Diese Auffassung ist abzulehnen. Sie ist weder mit Systematik und mit dem Zweck des § 6 AStG vereinbar. Weil § 6 Abs. 1 S. 1 Nr. 1 AStG denkbar weit gefasst ist und nur von der Beendigung der unbeschränkten Steuerpflicht spricht, ist es mit dem Wortlaut vereinbar, jede Form der unbeschränkten Steuerpflicht als relevant zu erachten. Erst wenn keinerlei Form der unbeschränkten Steuerpflicht mehr vorläge, könnte § 6 AStG erfüllt sein, vorausgesetzt, die zuletzt anwendbare unbeschränkte Steuerpflicht endet "infolge der Aufgabe des Wohnsitzes oder gewöhnlichen Aufenthalts". Da indes nur die unbeschränkte Einkommensteuerpflicht nach § 1 Abs. 1 EStG an diese beiden Merkmale anknüpft, sprechen gewichtige systematische Aspekte dafür, auch nur auf die unbeschränkte Steuerpflicht in § 1 Abs. 1 EStG für die Erfüllung des Wegzugstatbestands abzustellen. Wenngleich es sich bei § 6 Abs. 2 S. 1 AStG nur um die Definition des persönlichen Tatbestands handelt, spricht auch das dortige Abstellen auf § 1 Abs. 1 EStG für diese Sichtweise. Mit dem Zweck von § 6 AStG (s. Rz. 25 ff.) ist es auch kaum vereinbar, eine Wegzugsbesteuerung aufgrund des § 1 Abs. 3 EStG aufzuschieben, denn es ergäbe sich dann mitunter eine Besteuerungslücke bei späterer Beendigung der Steuerpflicht nach § 1 Abs. 3 EStG.
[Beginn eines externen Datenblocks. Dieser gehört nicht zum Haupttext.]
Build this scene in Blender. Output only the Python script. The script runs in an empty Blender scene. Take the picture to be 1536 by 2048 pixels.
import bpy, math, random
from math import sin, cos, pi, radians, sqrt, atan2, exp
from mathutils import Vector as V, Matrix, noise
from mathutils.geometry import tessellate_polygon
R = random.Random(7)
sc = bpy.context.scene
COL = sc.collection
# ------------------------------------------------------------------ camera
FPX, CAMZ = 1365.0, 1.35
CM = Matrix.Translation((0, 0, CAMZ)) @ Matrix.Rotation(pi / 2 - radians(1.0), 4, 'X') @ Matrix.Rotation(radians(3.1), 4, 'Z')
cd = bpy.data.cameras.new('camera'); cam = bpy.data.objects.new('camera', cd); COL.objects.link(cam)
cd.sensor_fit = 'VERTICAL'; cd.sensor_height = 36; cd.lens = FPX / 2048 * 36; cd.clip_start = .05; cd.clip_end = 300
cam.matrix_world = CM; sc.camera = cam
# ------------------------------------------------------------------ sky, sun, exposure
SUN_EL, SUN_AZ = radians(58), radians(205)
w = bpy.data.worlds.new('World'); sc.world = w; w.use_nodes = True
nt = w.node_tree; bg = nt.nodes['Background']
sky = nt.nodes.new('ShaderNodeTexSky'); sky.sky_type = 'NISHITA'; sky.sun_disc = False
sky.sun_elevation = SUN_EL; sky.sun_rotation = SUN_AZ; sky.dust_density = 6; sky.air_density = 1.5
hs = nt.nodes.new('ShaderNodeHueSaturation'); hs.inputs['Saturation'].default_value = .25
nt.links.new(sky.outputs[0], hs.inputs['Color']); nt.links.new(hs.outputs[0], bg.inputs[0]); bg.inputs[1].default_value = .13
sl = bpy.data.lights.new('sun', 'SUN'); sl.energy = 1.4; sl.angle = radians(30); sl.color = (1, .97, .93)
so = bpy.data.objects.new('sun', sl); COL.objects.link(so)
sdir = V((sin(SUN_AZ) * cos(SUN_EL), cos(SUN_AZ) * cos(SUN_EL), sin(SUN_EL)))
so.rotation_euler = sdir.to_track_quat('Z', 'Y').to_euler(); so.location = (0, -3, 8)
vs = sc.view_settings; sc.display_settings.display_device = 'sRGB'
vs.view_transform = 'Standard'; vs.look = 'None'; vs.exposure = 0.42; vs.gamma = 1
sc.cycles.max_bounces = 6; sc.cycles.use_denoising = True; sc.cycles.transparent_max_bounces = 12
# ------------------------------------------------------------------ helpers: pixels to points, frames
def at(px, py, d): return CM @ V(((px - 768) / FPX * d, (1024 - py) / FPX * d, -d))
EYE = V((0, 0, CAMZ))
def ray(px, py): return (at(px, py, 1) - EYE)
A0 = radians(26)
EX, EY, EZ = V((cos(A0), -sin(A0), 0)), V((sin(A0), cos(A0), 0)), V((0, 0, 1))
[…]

Eine andere Sichtweise widerspräche im Übrigen auch dem Wesen des § 1 Abs. 3 EStG, der zwar eine Behandlung als unbeschränkt steuerpflichtig vorsieht, gleichwohl aber eine Ausprägung der beschränkten Steuerpflicht darstellt.
Rz. 135
Eine vergleichbare Diskussion lässt sich zur unbeschränkten Steuerpflicht nach § 1 Abs. 2 EStG führen. Anders als § 1 Abs. 3 EStG handelt es sich hierbei aber um eine echte unbeschränkte Steuerpflicht, weshalb es auch gerechtfertigt sein könnte, die Wegzugsbesteuerung nicht anzuwenden. Aus den o. g. systematischen Erwägungen genügt nach hier vertretener Auffassung jedoch auch die unbeschränkte Steuerpflicht nach § 1 Abs. 2 EStG nicht, um eine Wegzugsbesteuerung zu vermeiden.
Rz. 136
Nicht tatbestandlich ist die Ansässigkeit des Stpfl. im Inland sowie deren Aufgabe. Dieser kann folglich vor dem Wegzug auch in einem anderen Staat ansässig gewesen sein. Gleichermaßen irrelevant für die Verwirklichung des Wegzugstatbestands – nicht aber für die Rechtsfolgen der Wegzugsbesteuerung (s. Rz. 40) – ist, ob infolge einer Ansässigkeit im Ausland ein deutsches Besteuerungsrecht am Veräußerungsgewinn gar nicht bestand.